Je profite de ce post très intéressant pour essayer de revenir au sujet, en demandant à ceux qui en préfèrent un autre de bien vouloir, s'il leur plaît, ouvrir le fil adéquat pour mener leurs discussions.Cinci a écrit : ↑mar. 22 oct. 2019, 4:47Le problème que pose le modernisme c'est bien le fait que la critique reste pourtant nécessaire. Un honnête catholique pourrait passer bien à tort pour un moderniste et au motif qu'il critiquerait certains éléments ou inviterait à une révision dans la manière de recevoir tel passage. Un vrai moderniste pourrait être pris pour un honnête théologien, un bibliste catholique faisant simplement son métier et parce que tous peuvent se livrer à des examens critiques apparemment. Parfois c'est bluffant. Il pourrait prendre des années avant de réaliser que le professeur Machin n'a finalement rien d'un catholique.

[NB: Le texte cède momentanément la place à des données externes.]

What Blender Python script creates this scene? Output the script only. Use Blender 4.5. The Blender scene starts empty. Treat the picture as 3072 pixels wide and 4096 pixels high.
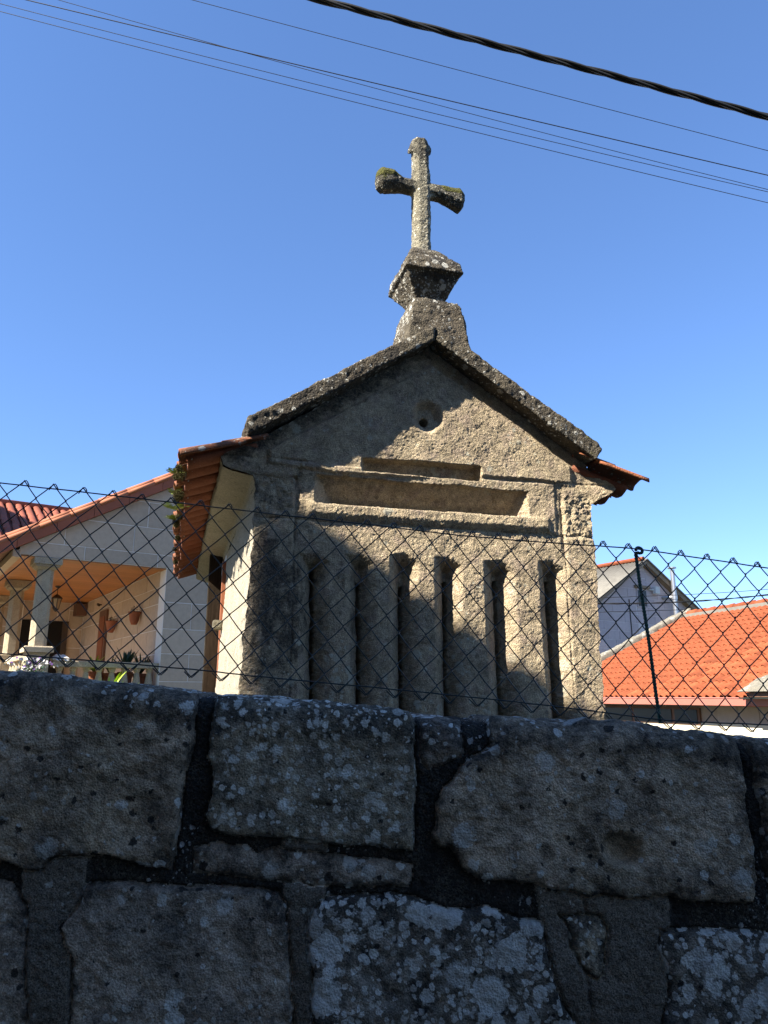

Je me souviens par exemple d'avoir déjà écouté une ou deux conférences du professeur Thomas Römer, des conférences très longues. Et à la sortie j'aurais été bien en peine de vous dire si le prof est catholique, protestant ou moderniste. A une autre occasion, je me serai déplacé en personne pour entendre un cours d'exégèse des Évangiles livré par une bibliste de l'Université de Montréal et à la maison-mère d'une vénérable communauté de soeurs catholiques. J'écoute le cours et après deux heures je ne saurais pas vous dire si la bibliste a la foi, si elle travaille vraiment au bénéfice de l'avancement des âmes et pour la gloire d'une saine théologie ou bien si elle serait en train de faire une Hans Küng d'elle-même.
Vous mettez l'accent, cher Cinci, sur ce que j'appellerai la loi du silence. Les modernistes avancent masqués. Pourquoi? Il y a plusieurs explications à ce phénomène.
1) l'explication traditionaliste : parce que ce sont de sales hypocrites suppôts de Satan qui comme chacun sait est le père du mensonge. Pas forcément totalement faux, mais tout de même un peu manichéen!
2) l'explication progressiste : parce qu'ils se heurtent à la répression inquisitoriale des esprits étroits et bornés (les traditionalistes, vous les aviez reconnus ) et ne peuvent s'en tirer qu'en taisant ce qui dépasse la faible intelligence des susnommés, incapables de la moindre nuance. L'existence d'un serment anti-moderniste a renforcé cette hypothèse, mais celle-ci n'en reste pas moins tout aussi manichéenne que la précédente.
3) l'explication "paranoïaque" : parce qu'ils sont les surgeons du gnosticisme, infiltrés par la franc-maçonnerie et de surcroît agents de Moscou, donc soumis à la discipline du secret. En réalité, si l'on peut trouver effectivement des passerelles idéologiques avec la franc-maçonnerie, cela perd de sa crédibilité quand on tente de rapprocher modernisme et gnose, qui a priori tendraient à s'exclure, le moderniste ne reconnaissant que la science profane comme instance de vérité.
Mais je serais tenté d'en retenir une quatrième. C'est, selon ma suggestion, parce que l'on ne parle pas de corde dans la maison d'un pendu. Je m'explique. La crise moderniste, en réalité, ne serait pas un phénomène marginal, mais traduirait la crise profonde de la foi chrétienne, qui semble incompatible avec le monde moderne (d'où la célèbre conclusion du Syllabus de Pie IX). Certains s'en accommodent en rejetant tout ce qui est postérieur au XIIIe siècle, d'autres s'en accommodent en quittant le navire et en assumant d'avoir perdu la foi. Mais la majorité d'entre nous ne s'en accommode pas, tout simplement. Et beaucoup préfèrent éviter le sujet plutôt que de risquer d'avoir à affronter des constats déprimants. Chacun rumine alors ses petits secrets intérieurs et ses doutes.
Il existe un roman de Georges Bernanos dont le personnage principal est un prêtre historien du sentiment religieux et moderniste. Il s'appelle L'Imposture.